Global Listed Infrastructure monthly review and outlook

Global Listed Infrastructure monthly review and outlook

A monthly review and outlook of the Global Listed Infrastructure sector.

Market review - as at December 2025

Global Listed Infrastructure eased in December after a year of robust gains. The best performing infrastructure sector was Airports (+4%), which were buoyed by a positive outlook for passenger volumes and favourable regulatory developments. The worst performing infrastructure sector was Utilities / Renewables (-4%) as political / regulatory uncertainty and an element of profit-taking overshadowed these companies’ favourable demand dynamics.

The best performing infrastructure region was Asia ex-Japan (+2%), reflecting gains for its airports and ports. The worst performing infrastructure region was the United States (-3%), owing primarily to underperformance from its large-cap utilities / renewables stocks. 

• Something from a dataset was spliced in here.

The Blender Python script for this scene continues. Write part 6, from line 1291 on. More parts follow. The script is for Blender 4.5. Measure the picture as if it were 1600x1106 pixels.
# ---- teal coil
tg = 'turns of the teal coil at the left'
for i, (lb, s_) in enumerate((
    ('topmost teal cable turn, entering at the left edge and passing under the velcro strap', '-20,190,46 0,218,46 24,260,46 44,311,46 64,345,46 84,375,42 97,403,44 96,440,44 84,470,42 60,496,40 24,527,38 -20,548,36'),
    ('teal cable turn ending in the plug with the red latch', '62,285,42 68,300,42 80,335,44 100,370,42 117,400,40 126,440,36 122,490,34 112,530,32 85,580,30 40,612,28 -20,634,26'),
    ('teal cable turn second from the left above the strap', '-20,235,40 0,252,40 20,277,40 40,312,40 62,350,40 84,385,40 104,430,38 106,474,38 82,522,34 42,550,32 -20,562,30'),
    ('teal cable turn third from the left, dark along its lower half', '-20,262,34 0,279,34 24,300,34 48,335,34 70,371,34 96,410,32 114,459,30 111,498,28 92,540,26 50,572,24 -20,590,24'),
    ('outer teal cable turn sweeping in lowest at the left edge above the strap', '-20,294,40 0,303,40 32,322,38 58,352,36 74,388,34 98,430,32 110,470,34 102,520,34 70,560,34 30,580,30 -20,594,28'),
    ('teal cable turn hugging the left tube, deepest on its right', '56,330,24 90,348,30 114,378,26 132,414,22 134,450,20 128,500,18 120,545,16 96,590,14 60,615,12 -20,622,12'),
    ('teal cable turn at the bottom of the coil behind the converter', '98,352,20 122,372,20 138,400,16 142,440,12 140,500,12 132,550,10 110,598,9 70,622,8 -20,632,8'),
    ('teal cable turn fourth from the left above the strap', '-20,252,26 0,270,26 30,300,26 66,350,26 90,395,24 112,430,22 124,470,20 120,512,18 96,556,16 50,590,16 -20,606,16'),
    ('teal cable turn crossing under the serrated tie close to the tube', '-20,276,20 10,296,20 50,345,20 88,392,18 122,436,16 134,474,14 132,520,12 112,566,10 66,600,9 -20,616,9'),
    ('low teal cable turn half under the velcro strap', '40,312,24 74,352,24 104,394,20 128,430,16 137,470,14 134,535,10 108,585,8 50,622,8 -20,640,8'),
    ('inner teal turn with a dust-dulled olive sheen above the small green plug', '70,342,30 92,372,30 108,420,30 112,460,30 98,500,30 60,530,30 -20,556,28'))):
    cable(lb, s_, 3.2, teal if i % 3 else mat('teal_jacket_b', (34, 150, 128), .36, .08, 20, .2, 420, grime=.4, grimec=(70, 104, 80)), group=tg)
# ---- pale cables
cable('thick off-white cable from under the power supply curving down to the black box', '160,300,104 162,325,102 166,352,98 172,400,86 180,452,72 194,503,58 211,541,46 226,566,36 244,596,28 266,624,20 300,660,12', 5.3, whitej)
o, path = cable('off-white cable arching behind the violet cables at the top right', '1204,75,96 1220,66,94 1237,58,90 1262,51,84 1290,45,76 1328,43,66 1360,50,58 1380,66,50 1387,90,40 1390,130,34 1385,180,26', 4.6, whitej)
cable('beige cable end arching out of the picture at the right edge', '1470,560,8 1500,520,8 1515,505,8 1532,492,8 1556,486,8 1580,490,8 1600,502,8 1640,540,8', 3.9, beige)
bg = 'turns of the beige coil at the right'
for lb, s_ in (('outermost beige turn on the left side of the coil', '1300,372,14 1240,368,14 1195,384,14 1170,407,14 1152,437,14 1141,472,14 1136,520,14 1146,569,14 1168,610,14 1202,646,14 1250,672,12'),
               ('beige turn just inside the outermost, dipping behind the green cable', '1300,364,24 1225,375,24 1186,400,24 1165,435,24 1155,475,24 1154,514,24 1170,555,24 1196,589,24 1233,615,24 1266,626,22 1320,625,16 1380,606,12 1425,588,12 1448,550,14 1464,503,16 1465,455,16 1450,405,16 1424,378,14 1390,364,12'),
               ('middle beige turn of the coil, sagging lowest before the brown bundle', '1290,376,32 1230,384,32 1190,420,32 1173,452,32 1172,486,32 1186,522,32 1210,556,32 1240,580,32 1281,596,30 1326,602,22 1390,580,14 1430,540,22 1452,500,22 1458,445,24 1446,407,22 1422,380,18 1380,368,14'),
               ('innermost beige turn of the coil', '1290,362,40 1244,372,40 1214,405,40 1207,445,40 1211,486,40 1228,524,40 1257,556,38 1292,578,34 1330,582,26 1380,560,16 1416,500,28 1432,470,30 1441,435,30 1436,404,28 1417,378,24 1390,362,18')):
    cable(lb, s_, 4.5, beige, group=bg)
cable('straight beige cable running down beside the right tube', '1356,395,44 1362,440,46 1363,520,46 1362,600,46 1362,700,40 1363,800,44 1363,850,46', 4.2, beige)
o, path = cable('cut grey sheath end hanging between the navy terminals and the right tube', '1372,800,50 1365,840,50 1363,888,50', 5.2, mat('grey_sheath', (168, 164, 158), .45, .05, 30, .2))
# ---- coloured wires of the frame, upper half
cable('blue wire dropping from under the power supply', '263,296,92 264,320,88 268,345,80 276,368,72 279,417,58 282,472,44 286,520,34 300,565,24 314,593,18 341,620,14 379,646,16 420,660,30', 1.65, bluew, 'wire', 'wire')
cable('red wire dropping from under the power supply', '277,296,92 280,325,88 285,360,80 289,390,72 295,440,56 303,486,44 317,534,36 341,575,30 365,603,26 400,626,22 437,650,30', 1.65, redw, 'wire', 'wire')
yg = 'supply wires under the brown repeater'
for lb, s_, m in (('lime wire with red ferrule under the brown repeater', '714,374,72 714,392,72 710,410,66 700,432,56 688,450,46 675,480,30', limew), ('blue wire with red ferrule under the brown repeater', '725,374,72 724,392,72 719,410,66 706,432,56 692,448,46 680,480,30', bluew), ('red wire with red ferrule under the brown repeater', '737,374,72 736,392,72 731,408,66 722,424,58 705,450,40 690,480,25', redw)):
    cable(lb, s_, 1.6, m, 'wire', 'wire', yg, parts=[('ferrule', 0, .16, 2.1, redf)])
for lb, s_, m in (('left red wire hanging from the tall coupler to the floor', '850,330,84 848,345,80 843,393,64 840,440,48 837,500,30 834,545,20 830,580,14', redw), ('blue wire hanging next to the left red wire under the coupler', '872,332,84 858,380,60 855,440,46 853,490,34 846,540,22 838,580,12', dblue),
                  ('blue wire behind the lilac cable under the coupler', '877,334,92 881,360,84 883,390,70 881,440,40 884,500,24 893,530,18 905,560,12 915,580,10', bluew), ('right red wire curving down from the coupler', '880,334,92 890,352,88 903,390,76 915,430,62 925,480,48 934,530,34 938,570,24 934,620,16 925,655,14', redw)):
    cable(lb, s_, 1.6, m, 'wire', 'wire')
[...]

Market outlook and Strategy

The Portfolio invests in a range of listed infrastructure assets including toll roads, airports, railroads, utilities and renewables, energy midstream, wireless towers and data centers. These sectors share common characteristics, like barriers to entry and pricing power, which can provide investors with inflation-protected income and strong capital growth over the medium-term.

The outlook for global listed infrastructure remains positive, supported by a range of growth drivers. Utilities are experiencing unprecedented demand for electricity, fuelled by AI and data centers, industrial onshoring, and the broader shift toward electrification. In the US, earnings growth for utilities has already accelerated as companies invest to meet rising power needs. This trend is now also becoming evident in Europe and across the Asia-Pacific. The ongoing transition to decarbonized electricity - moving from coal to natural gas, renewables, and eventually next-generation nuclear - adds another layer of capex-driven earnings growth. Further, in the event of an economic downturn, utility earnings are likely to prove relatively resilient, owing to their regulated earnings frameworks and essential service nature.

In the US energy midstream sector, additional investment will be needed to support rising natural gas exports and growing demand for electricity generation. Airports are benefiting from the recovery in production capacity at aircraft manufacturers Boeing and Airbus, alongside strong travel demand from wealthy retirees and Generation Z. Passenger volumes from India and China are also increasing. The North American freight rail sector is set to be transformed by the planned merger between west coast operator Union Pacific and east coast peer Norfolk Southern. The proposed combined intercontinental railroad company will represent a step-change for connectivity, efficiency and productivity within this space. More broadly, we expect a less certain macroeconomic / geopolitical backdrop to reinforce investor demand for infrastructure’s regulated / contracted earnings and essential service provision.

However, risks remain. Rising US electricity prices and resulting affordability concerns could increase political and regulatory pressure on utilities - as seen in New Jersey, where the governor-elect has pledged to freeze rates for a year. The mobile tower business model is beginning to face challenges from direct-to-device satellite services, while the rollout of 5G technology has been less transformative than anticipated. Despite these headwinds, we believe the global listed infrastructure asset class has the potential to deliver solid risk-adjusted returns in 2026, and to perform well relative to both bonds and equities.